Resource · Co-parenting

Creating a Co-parenting

Communication Plan

How to communicate with your ex about the children, constructively and with less conflict.

One of the most enduring challenges after separation is communicating with your co-parent. You may no longer want to speak to this person, you may feel hurt or angry, and yet you need to coordinate your children's lives for years to come. A communication plan, a simple set of agreed boundaries and methods, can make this significantly less painful.

Why a communication plan helps

Without agreed parameters, communication tends to happen reactively, at handovers, in text messages at all hours, or in front of the children. This creates tension and often escalates conflict. A communication plan moves things onto more structured ground.

What to include

  • Preferred method of communication, email, text, a co-parenting app
  • Response timeframes, e.g. non-urgent messages responded to within 24 hours
  • What topics are communicated through which channel
  • Tone expectations, keeping it businesslike and child-focused
  • What is not appropriate, e.g. late night messages, copying in third parties
  • How urgent matters will be handled

Co-parenting apps

Apps such as OurFamilyWizard, Fayr and Google Family can be helpful, they keep all communication in one place, create a record if needed, and some include tone-checking features.

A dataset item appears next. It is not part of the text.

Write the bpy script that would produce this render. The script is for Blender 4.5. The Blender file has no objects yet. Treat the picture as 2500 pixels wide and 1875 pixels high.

When communication breaks down

If direct communication is impossible due to conflict or safety concerns, a third party, a mediator, solicitor or support person, can facilitate. Courts can also include communication provisions in child arrangements orders.

Frequently asked questions

Does a communication plan need to be legally binding?
No, most communication plans are informal agreements. However, if communication is persistently problematic, you can seek to have certain terms included in a court order.